__Task goal__: Reproduce the listing below in full and without alteration, apart from its pictures.

__Dataset excerpt__:
______

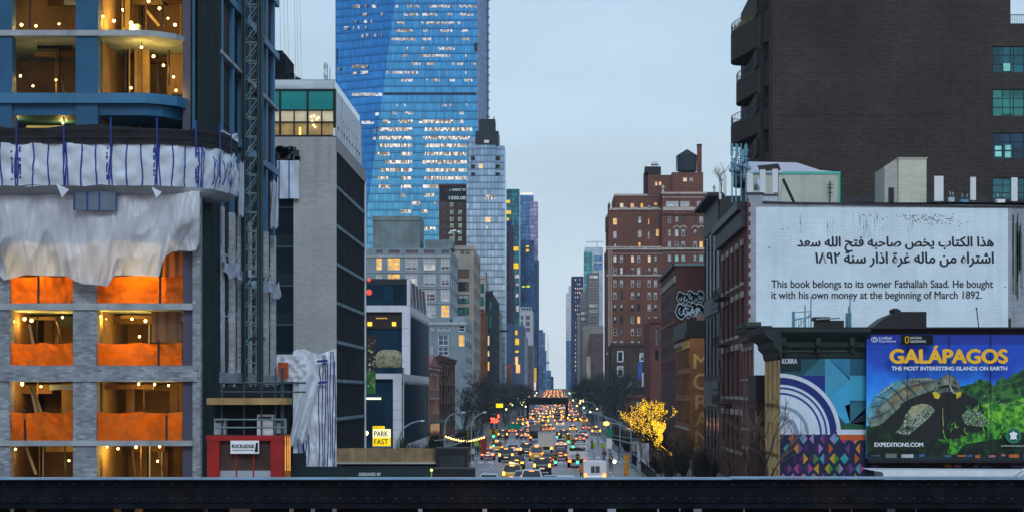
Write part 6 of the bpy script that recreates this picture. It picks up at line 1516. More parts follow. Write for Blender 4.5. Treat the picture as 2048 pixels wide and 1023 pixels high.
b.build('low_annex', label='low dark annex with brown base between the pink house and the yellow house', cat='annex')
XY_, YY0, YY1 = 17.0, 151.1, 162.0
ochre = mat('ochre_stucco', (.78, .52, .21), var=.22, scale=.5, streak=.4)
YH = thing('yellow_corner_house', 'yellow corner house with dark green bracketed cornice, mural side wall', 'house', (24, YY0, 0))
zy = Z(700, YY0)
hs, sp, tr = [], [], MB()
for z0, z1 in ((.8, 2.7), (3.9, 6.2), (7.7, 11.3)):
    for u in (153.0, 156.3, 159.6):
        hs.append((u - .55, u + .55, z0, z1)); sp.append(('x', XY_, -1, u, (z0 + z1) / 2, 1.1, z1 - z0, (1, 2, .08, .45, frame_dark, dk_glass))); tr.box(XY_ - .2, XY_ - .01, u - .75, u + .75, z0 - .3, z0 - .02, mat('ochre_sill', (.2, .13, .05)))
b = MB(); b.wall('x', XY_, YY0, YY1, 0, zy, hs, ochre, .3, side=-1); shell(b, XY_, 46, YY0, YY1, 0, zy, brown, 'l'); b.build('wall', YH); tr.build('window_sill', YH); windows(YH, sp)
dgc = mat('dark_green_cornice', (.018, .028, .026), rough=.7, var=.5, scale=1.5, streak=.6)
b = MB(); pl = [(0, -1.7), (.12, -1.5), (.2, -1.1), (.55, -.75), (.6, -.35), (1.1, 0), (1.45, .35), (1.45, .6), (0, .6)]
b.prism([(YY0 - p, zy + 1 + q) for p, q in pl], 'x', XY_ - .2, X(1736, YY0), dgc); b.prism([(XY_ - p, zy + 1 + q) for p, q in pl], 'y', YY0 - 1.4, YY1, dgc)
b.box(XY_ - 1.5, 44, YY0 - 1.45, YY1, zy + 1.6, zy + 1.72, black); b.box(XY_, 46, YY0 + .05, YY1, zy, zy + 1.6, darkgrey); b.build('cornice', YH)
b = MB()
for px in (1563, 1632, 1700): b.fbox(px, 672, px + 10, 690, YY0 - 1.0, .9, dgc); b.fbox(px + 1, 690, px + 9, 704, YY0 - .5, .45, dgc)
for px in (1574, 1643): b.fbox(px, 694, px + 55, 703, YY0 - .32, .12, mat('cornice_panel', (.03, .05, .045)))
b.build('bracket', YH)
b = MB()
for a, c in ((1588, 624), (1610, 610), (1622, 592), (1697, 612), (1700, 590)): b.tube(P(a, 662, YY0 + 3), P(a, c, YY0 + 3), .05, cb)
b.fbox(1584, 622, 1590, 660, YY0 + 3, .1, cb); b.tube(P(1585, 624, YY0 + 3), P(1622, 622, YY0 + 3), .03, cb); b.tube(P(1585, 640, YY0 + 3), P(1622, 632, YY0 + 3), .05, cb); b.tube(P(1588, 662, YY0 + 3), P(1622, 625, YY0 + 3), .04, cb)
for k in range(6): b.tube(P(1592 + k * 5, 660, YY0 + 3), P(1592 + k * 5, 634, YY0 + 3), .025, cb, n=4)
b.build('roof_ladder_frame', label='blue grey pipe frame and rails on the cornice roof of the yellow house', cat='pipe frame')
b = MB(); b.fbox(1632, 640, 1688, 664, YY0 + 3, 1.5, black); b.fbox(1628, 633, 1660, 640, YY0 + 2.9, 1.7, black); b.tube(P(1632, 638, YY0 + 2.8), P(1680, 635, YY0 + 2.8), .06, steel); b.fbox(1692, 625, 1703, 660, YY0 + 3.2, .3, cb); b.build('roof_condenser', label='flat black condenser between two blue posts on the yellow house roof', cat='roof unit')
b = MB(); b.prism([(X(1735, 155), Z(662, 155)), (X(1770, 155), Z(634, 155)), (X(1797, 155), Z(622.5, 155)), (X(1853, 155), Z(622.5, 155)), (X(1853, 155), Z(662, 155))], 'y', 155, 159, black); b.lathe([(.45, 0), (.45, .25), (.15, .4)], P(1790, 626, 156), black, 10); b.build('roof_hatch', label='black sloping stair hatch with a round vent on the yellow house roof', cat='roof hatch')
b = MB(); b.tube(P(1959, 668, 154), P(1953, 616, 154), .04, black); b.ball(P(1953, 616, 154), .08, black, n=6); b.build('thin_aerial', label='thin black aerial leaning above the billboard', cat='aerial')
b = MB(); b.box(X(2018, 153), X(2022, 153), 153, 153.2, Z(670, 153), Z(636, 153), black); b.build('short_post', label='short black post at the stained end of the text wall', cat='post')
# mural: a plain abstract patchwork in the same colours
MU = thing('wall_mural', 'abstract mural with white arc, blue bands and coloured diamonds on the yellow house side', 'mural', P(1646, 950, YY0 - .03))
ymu = YY0 - .03
def C(n, c): return mat('mural_' + n, c, rough=.7, var=.12, scale=1.2)
def flat(b, pts, Y, m): b.face([P(x, y, Y) for x, y in pts], m)
b = MB(); flat(b, [(1560, 985), (1737, 985), (1737, 708), (1560, 708)], ymu, C('teal', (.015, .075, .10)))
for pts, m in (([(1605, 750), (1650, 708), (1650, 750)], C('sea', (.03, .14, .19))), ([(1650, 708), (1700, 708), (1700, 755)], C('blue', (.03, .20, .34))), ([(1650, 708), (1700, 760), (1650, 800)], C('sky', (.06, .30, .46))), ([(1650, 800), (1700, 760), (1700, 845), (1690, 845)], C('sky_two', (.05, .36, .58))),
    ([(1700, 708), (1737, 708), (1737, 750), (1700, 750)], C('deep', (.015, .10, .15))), ([(1700, 750), (1737, 750), (1737, 800), (1700, 800)], C('light', (.05, .34, .52))), ([(1600, 750), (1650, 750), (1650, 790)], C('royal', (.015, .03, .20))), ([(1700, 845), (1737, 810), (1737, 850)], C('ink', (.01, .02, .05))), ([(1640, 850), (1690, 848), (1737, 840), (1737, 858), (1640, 860)], C('pine', (.012, .09, .045))), ([(1690, 810), (1720, 800), (1737, 820), (1700, 845)], C('sea', (.03, .14, .19)))): flat(b, pts, ymu - .012, m)
b.build('background', MU)
b = MB()
def arc(cx, cy, r0, r1, a0, a1, n=18, e=1.0):
    o = [(cx + r1 * math.cos(R(a0 + (a1 - a0) * k / n)), cy - r1 * e * math.sin(R(a0 + (a1 - a0) * k / n))) for k in range(n + 1)]
    return o + [(cx + r0 * math.cos(R(a0 + (a1 - a0) * k / n)), cy - r0 * e * math.sin(R(a0 + (a1 - a0) * k / n))) for k in range(n, -1, -1)]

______

__Finished task__:
Write part 6 of the bpy script that recreates this picture. It picks up at line 1516. More parts follow. Write for Blender 4.5. Treat the picture as 2048 pixels wide and 1023 pixels high.
b.build('low_annex', label='low dark annex with brown base between the pink house and the yellow house', cat='annex')
XY_, YY0, YY1 = 17.0, 151.1, 162.0
ochre = mat('ochre_stucco', (.78, .52, .21), var=.22, scale=.5, streak=.4)
YH = thing('yellow_corner_house', 'yellow corner house with dark green bracketed cornice, mural side wall', 'house', (24, YY0, 0))
zy = Z(700, YY0)
hs, sp, tr = [], [], MB()
for z0, z1 in ((.8, 2.7), (3.9, 6.2), (7.7, 11.3)):
    for u in (153.0, 156.3, 159.6):
        hs.append((u - .55, u + .55, z0, z1)); sp.append(('x', XY_, -1, u, (z0 + z1) / 2, 1.1, z1 - z0, (1, 2, .08, .45, frame_dark, dk_glass))); tr.box(XY_ - .2, XY_ - .01, u - .75, u + .75, z0 - .3, z0 - .02, mat('ochre_sill', (.2, .13, .05)))
b = MB(); b.wall('x', XY_, YY0, YY1, 0, zy, hs, ochre, .3, side=-1); shell(b, XY_, 46, YY0, YY1, 0, zy, brown, 'l'); b.build('wall', YH); tr.build('window_sill', YH); windows(YH, sp)
dgc = mat('dark_green_cornice', (.018, .028, .026), rough=.7, var=.5, scale=1.5, streak=.6)
b = MB(); pl = [(0, -1.7), (.12, -1.5), (.2, -1.1), (.55, -.75), (.6, -.35), (1.1, 0), (1.45, .35), (1.45, .6), (0, .6)]
b.prism([(YY0 - p, zy + 1 + q) for p, q in pl], 'x', XY_ - .2, X(1736, YY0), dgc); b.prism([(XY_ - p, zy + 1 + q) for p, q in pl], 'y', YY0 - 1.4, YY1, dgc)
b.box(XY_ - 1.5, 44, YY0 - 1.45, YY1, zy + 1.6, zy + 1.72, black); b.box(XY_, 46, YY0 + .05, YY1, zy, zy + 1.6, darkgrey); b.build('cornice', YH)
b = MB()
for px in (1563, 1632, 1700): b.fbox(px, 672, px + 10, 690, YY0 - 1.0, .9, dgc); b.fbox(px + 1, 690, px + 9, 704, YY0 - .5, .45, dgc)
for px in (1574, 1643): b.fbox(px, 694, px + 55, 703, YY0 - .32, .12, mat('cornice_panel', (.03, .05, .045)))
b.build('bracket', YH)
b = MB()
for a, c in ((1588, 624), (1610, 610), (1622, 592), (1697, 612), (1700, 590)): b.tube(P(a, 662, YY0 + 3), P(a, c, YY0 + 3), .05, cb)
b.fbox(1584, 622, 1590, 660, YY0 + 3, .1, cb); b.tube(P(1585, 624, YY0 + 3), P(1622, 622, YY0 + 3), .03, cb); b.tube(P(1585, 640, YY0 + 3), P(1622, 632, YY0 + 3), .05, cb); b.tube(P(1588, 662, YY0 + 3), P(1622, 625, YY0 + 3), .04, cb)
for k in range(6): b.tube(P(1592 + k * 5, 660, YY0 + 3), P(1592 + k * 5, 634, YY0 + 3), .025, cb, n=4)
b.build('roof_ladder_frame', label='blue grey pipe frame and rails on the cornice roof of the yellow house', cat='pipe frame')
b = MB(); b.fbox(1632, 640, 1688, 664, YY0 + 3, 1.5, black); b.fbox(1628, 633, 1660, 640, YY0 + 2.9, 1.7, black); b.tube(P(1632, 638, YY0 + 2.8), P(1680, 635, YY0 + 2.8), .06, steel); b.fbox(1692, 625, 1703, 660, YY0 + 3.2, .3, cb); b.build('roof_condenser', label='flat black condenser between two blue posts on the yellow house roof', cat='roof unit')
b = MB(); b.prism([(X(1735, 155), Z(662, 155)), (X(1770, 155), Z(634, 155)), (X(1797, 155), Z(622.5, 155)), (X(1853, 155), Z(622.5, 155)), (X(1853, 155), Z(662, 155))], 'y', 155, 159, black); b.lathe([(.45, 0), (.45, .25), (.15, .4)], P(1790, 626, 156), black, 10); b.build('roof_hatch', label='black sloping stair hatch with a round vent on the yellow house roof', cat='roof hatch')
b = MB(); b.tube(P(1959, 668, 154), P(1953, 616, 154), .04, black); b.ball(P(1953, 616, 154), .08, black, n=6); b.build('thin_aerial', label='thin black aerial leaning above the billboard', cat='aerial')
b = MB(); b.box(X(2018, 153), X(2022, 153), 153, 153.2, Z(670, 153), Z(636, 153), black); b.build('short_post', label='short black post at the stained end of the text wall', cat='post')
# mural: a plain abstract patchwork in the same colours
MU = thing('wall_mural', 'abstract mural with white arc, blue bands and coloured diamonds on the yellow house side', 'mural', P(1646, 950, YY0 - .03))
ymu = YY0 - .03
def C(n, c): return mat('mural_' + n, c, rough=.7, var=.12, scale=1.2)
def flat(b, pts, Y, m): b.face([P(x, y, Y) for x, y in pts], m)
b = MB(); flat(b, [(1560, 985), (1737, 985), (1737, 708), (1560, 708)], ymu, C('teal', (.015, .075, .10)))
for pts, m in (([(1605, 750), (1650, 708), (1650, 750)], C('sea', (.03, .14, .19))), ([(1650, 708), (1700, 708), (1700, 755)], C('blue', (.03, .20, .34))), ([(1650, 708), (1700, 760), (1650, 800)], C('sky', (.06, .30, .46))), ([(1650, 800), (1700, 760), (1700, 845), (1690, 845)], C('sky_two', (.05, .36, .58))),
    ([(1700, 708), (1737, 708), (1737, 750), (1700, 750)], C('deep', (.015, .10, .15))), ([(1700, 750), (1737, 750), (1737, 800), (1700, 800)], C('light', (.05, .34, .52))), ([(1600, 750), (1650, 750), (1650, 790)], C('royal', (.015, .03, .20))), ([(1700, 845), (1737, 810), (1737, 850)], C('ink', (.01, .02, .05))), ([(1640, 850), (1690, 848), (1737, 840), (1737, 858), (1640, 860)], C('pine', (.012, .09, .045))), ([(1690, 810), (1720, 800), (1737, 820), (1700, 845)], C('sea', (.03, .14, .19)))): flat(b, pts, ymu - .012, m)
b.build('background', MU)
b = MB()
def arc(cx, cy, r0, r1, a0, a1, n=18, e=1.0):
    o = [(cx + r1 * math.cos(R(a0 + (a1 - a0) * k / n)), cy - r1 * e * math.sin(R(a0 + (a1 - a0) * k / n))) for k in range(n + 1)]
    return o + [(cx + r0 * math.cos(R(a0 + (a1 - a0) * k / n)), cy - r0 * e * math.sin(R(a0 + (a1 - a0) * k / n))) for k in range(n, -1, -1)]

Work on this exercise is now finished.